**INSTRUCTIONS FOR THE TASK:** Wherever a line holds the word "objects", copy that line out.

═════ SOURCE DATA

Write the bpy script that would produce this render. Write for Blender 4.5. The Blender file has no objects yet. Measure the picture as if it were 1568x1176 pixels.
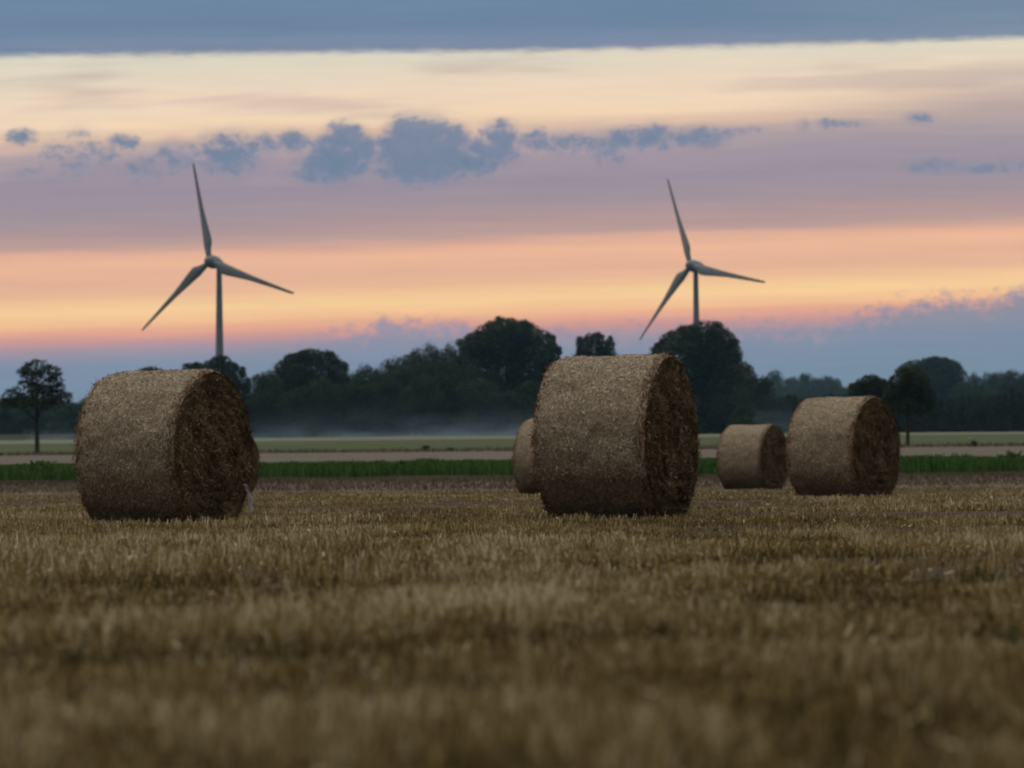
import bpy, math, random
import numpy as np
from mathutils import Vector, Matrix

scene = bpy.context.scene
R = math.radians
FPX = 1568 * 85.0 / 36.0          # focal length in photo pixels (85 mm lens)
HOR = 725.0                       # level line of the stubble plane in the photo
CAM_Z = 0.45
ROLL = math.atan(0.0087)
PITCH = math.atan((HOR - 588.0) / FPX)

# ------------------------------------------------------------------ camera
cam_d = bpy.data.cameras.new('camera')
cam_d.lens = 85.0
cam_d.sensor_width = 36.0
cam_d.clip_start = 0.05
cam_d.clip_end = 20000
cam_d.dof.use_dof = True
cam_d.dof.focus_distance = 23.0
cam_d.dof.aperture_fstop = 3.0
cam = bpy.data.objects.new('camera', cam_d)
scene.collection.objects.link(cam)
_rt = Vector((math.cos(ROLL), 0, -math.sin(ROLL)))
_fw = Vector((0, math.cos(PITCH), math.sin(PITCH)))
_rt = (_rt - _fw * _rt.dot(_fw)).normalized()
_up = _rt.cross(_fw).normalized()
_m = Matrix((( _rt.x, _up.x, -_fw.x, 0), (_rt.y, _up.y, -_fw.y, 0), (_rt.z, _up.z, -_fw.z, CAM_Z), (0, 0, 0, 1)))
cam.matrix_world = _m
scene.camera = cam


def at(x, y, Y):
    """world point at depth Y that the photo shows at pixel (x, y)"""
    d = _fw + _rt * ((x - 784) / FPX) + _up * ((588 - y) / FPX)
    k = Y / d.y
    return Vector((d.x * k, Y, CAM_Z + d.z * k))


def s2l(r, g, b):
    f = lambda c: (c / 255 / 12.92) if c / 255 <= 0.04045 else ((c / 255 + 0.055) / 1.055) ** 2.4
    return (f(r), f(g), f(b), 1.0)


# ------------------------------------------------------------------ render look
scene.view_settings.view_transform = 'Standard'
scene.view_settings.look = 'None'
scene.view_settings.exposure = 0.0
scene.view_settings.gamma = 1.0
scene.render.engine = 'CYCLES'
scene.cycles.use_denoising = True
scene.cycles.max_bounces = 4
scene.cycles.diffuse_bounces = 2
scene.cycles.volume_bounces = 0
scene.cycles.transparent_max_bounces = 8
scene.cycles.filter_width = 2.0
scene.cycles.sample_clamp_indirect = 4.0

# ------------------------------------------------------------------ sky
SUN_EL, SUN_AZ = 1.5, -38.0        # degrees; azimuth measured from the view axis, negative = left
world = bpy.data.worlds.new('World')
scene.world = world
world.use_nodes = True
wt = world.node_tree
wt.nodes.clear()


class NT:
    def __init__(s, tree):
        s.t = tree

    def new(s, kind, **kw):
        n = s.t.nodes.new(kind)
        for k, v in kw.items():
            setattr(n, k, v)
        return n

    def put(s, sock, v):
        if hasattr(v, 'is_output') or isinstance(v, bpy.types.NodeSocket):
            s.t.links.new(v, sock)
        else:
            sock.default_value = v

    def m(s, op, a, b=None, c=None, clamp=False):
        n = s.new('ShaderNodeMath', operation=op, use_clamp=clamp)
        s.put(n.inputs[0], a)
        if b is not None:
            s.put(n.inputs[1], b)
        if c is not None:
            s.put(n.inputs[2], c)
        return n.outputs[0]

    def v(s, op, a, b=None):
        n = s.new('ShaderNodeVectorMath', operation=op)
        s.put(n.inputs[0], a)
        if b is not None:
            s.put(n.inputs[1], b)
        return n.outputs['Value'] if op in ('DOT_PRODUCT', 'LENGTH') else n.outputs[0]

    def xyz(s, x, y, z):
        n = s.new('ShaderNodeCombineXYZ')
        for i, q in enumerate((x, y, z)):
            s.put(n.inputs[i], q)
        return n.outputs[0]

    def noise(s, vec, scale=1.0, detail=4.0, rough=0.55, dist=0.0):
        n = s.new('ShaderNodeTexNoise')
        s.put(n.inputs['Vector'], vec)
        n.inputs['Scale'].default_value = scale
        n.inputs['Detail'].default_value = detail
        n.inputs['Roughness'].default_value = rough
        n.inputs['Distortion'].default_value = dist
        return n.outputs['Fac']

    def step(s, x, lo, hi, smooth=True):
        n = s.new('ShaderNodeMapRange')
        n.interpolation_type = 'SMOOTHSTEP' if smooth else 'LINEAR'
        s.put(n.inputs['Value'], x)
        s.put(n.inputs['From Min'], lo)
        s.put(n.inputs['From Max'], hi)
        return n.outputs[0]

    def ramp(s, fac, stops):
        n = s.new('ShaderNodeValToRGB')
        e = n.color_ramp.elements
        while len(e) > 1:
            e.remove(e[-1])
        e[0].position, e[0].color = stops[0]
        for p, c in stops[1:]:
            x = e.new(p)
            x.color = c
        s.put(n.inputs[0], fac)
        return n.outputs[0]

    def mix(s, f, a, b, blend='MIX'):
        n = s.new('ShaderNodeMix', data_type='RGBA', blend_type=blend)
        s.put(n.inputs[0], f)
        s.put(n.inputs[6], a)
        s.put(n.inputs[7], b)
        return n.outputs[2]


W = NT(wt)
tc = W.new('ShaderNodeTexCoord')
sep = W.new('ShaderNodeSeparateXYZ')
wt.links.new(tc.outputs['Generated'], sep.inputs[0])
sx, sy, sz = sep.outputs
hor = W.m('SQRT', W.m('ADD', W.m('MULTIPLY', sx, sx), W.m('MULTIPLY', sy, sy)))
U = W.m('MULTIPLY', W.m('ARCTAN2', sx, sy), 57.29578)       # azimuth, degrees
Vel = W.m('MULTIPLY', W.m('ARCTAN2', sz, hor), 57.29578)     # elevation, degrees
V = W.m('MULTIPLY', W.m('ARCTAN2', sz, W.m('MAXIMUM', W.m('ABSOLUTE', sy), 0.3)), 57.29578)   # slope of the cloud streets, which run square to the sunset


def Vd(y):
    return math.degrees(math.atan((HOR - y) / FPX))


def Ud(x):
    return math.degrees(math.atan((x - 784) / FPX))


def un(x, y):
    return Ud(x), Vd(y + (x - 784) * 0.0087)


# long horizontal bands of stratus and clear sky
Uc = W.m('MINIMUM', W.m('MAXIMUM', U, -60.0), 60.0)
n1 = W.noise(W.xyz(W.m('MULTIPLY', U, 0.10), W.m('MULTIPLY', V, 0.9), 3.1), 1.0, 3, 0.5)
n2 = W.noise(W.xyz(W.m('MULTIPLY', U, 0.22), W.m('MULTIPLY', V, 3.6), 8.7), 1.0, 4, 0.55)
warp = W.m('ADD', W.m('MULTIPLY', W.m('SUBTRACT', n1, 0.5), 0.75), W.m('MULTIPLY', W.m('SUBTRACT', n2, 0.5), 0.30))
Vt = W.m('SUBTRACT', V, W.m('MULTIPLY', Uc, 0.024))
Vt = W.m('ADD', Vt, W.m('MULTIPLY', warp, W.step(Vt, 4.2, 7.0)))
Vt = W.m('ADD', Vt, W.m('MULTIPLY', W.m('SUBTRACT', n2, 0.5), 0.22))
bands = [(1180, (70, 82, 96)), (660, (104, 134, 156)), (600, (114, 142, 162)), (540, (132, 145, 168)), (520, (160, 148, 164)), (507, (202, 150, 150)),
         (492, (230, 165, 142)), (476, (250, 194, 146)), (458, (255, 212, 154)), (443, (249, 202, 150)), (428, (238, 186, 150)),
         (408, (233, 180, 150)), (384, (241, 186, 152)), (370, (229, 176, 150)), (354, (190, 157, 150)), (338, (178, 150, 150)), (312, (164, 146, 154)),
         (275, (154, 142, 156)), (240, (162, 148, 160)), (215, (186, 165, 164)), (192, (222, 190, 166)), (168, (243, 214, 182)),
         (140, (238, 214, 188)), (112, (230, 213, 190)), (80, (222, 214, 194)), (20, (200, 205, 190))]
V0, V1 = -6.5, 12.0
stops = [((Vd(y) - V0) / (V1 - V0), s2l(*c)) for y, c in bands]
stops = [(max(0, min(1, p)), c) for p, c in stops]
front = W.ramp(W.m('DIVIDE', W.m('SUBTRACT', Vt, V0), V1 - V0), stops)
# faint grey veils inside the bands
veil = W.step(W.noise(W.xyz(W.m('MULTIPLY', U, 0.16), W.m('ADD', W.m('MULTIPLY', V, 1.5), W.m('MULTIPLY', U, -0.05)), 21.0), 1.0, 4, 0.5), 0.50, 0.72)
veil_f = W.m('MULTIPLY', W.m('MULTIPLY', veil, W.step(Vt, 6.6, 7.6)), 0.42)
front = W.mix(veil_f, front, s2l(178, 160, 158))
# the sky to the right is greyer and mauve
greyr = W.m('MULTIPLY', W.m('MULTIPLY', W.step(U, 1.5, 12.0), W.step(Vt, 6.1, 7.1)), W.m('SUBTRACT', 1.0, W.step(W.m('SUBTRACT', V, W.m('MULTIPLY', U, 0.13)), 7.1, 8.3)))
front = W.mix(W.m('MULTIPLY', greyr, 0.62), front, s2l(158, 148, 158))


def curve(x, pts, lo, hi, ylo, yhi):
    n = W.new('ShaderNodeFloatCurve')
    W.put(n.inputs['Value'], W.m('DIVIDE', W.m('SUBTRACT', x, lo), hi - lo, clamp=True))
    c = n.mapping.curves[0]
    P = [((a - lo) / (hi - lo), (b - ylo) / (yhi - ylo)) for a, b in pts]
    c.points[0].location = P[0]
    c.points[-1].location = P[-1]
    for p in P[1:-1]:
        c.points.new(*p)
    n.mapping.update()
    return W.m('ADD', W.m('MULTIPLY', n.outputs[0], yhi - ylo), ylo)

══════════

**THE RESULT:**
Write the bpy script that would produce this render. Write for Blender 4.5. The Blender file has no objects yet. Measure the picture as if it were 1568x1176 pixels.
cam = bpy.data.objects.new('camera', cam_d)
scene.collection.objects.link(cam)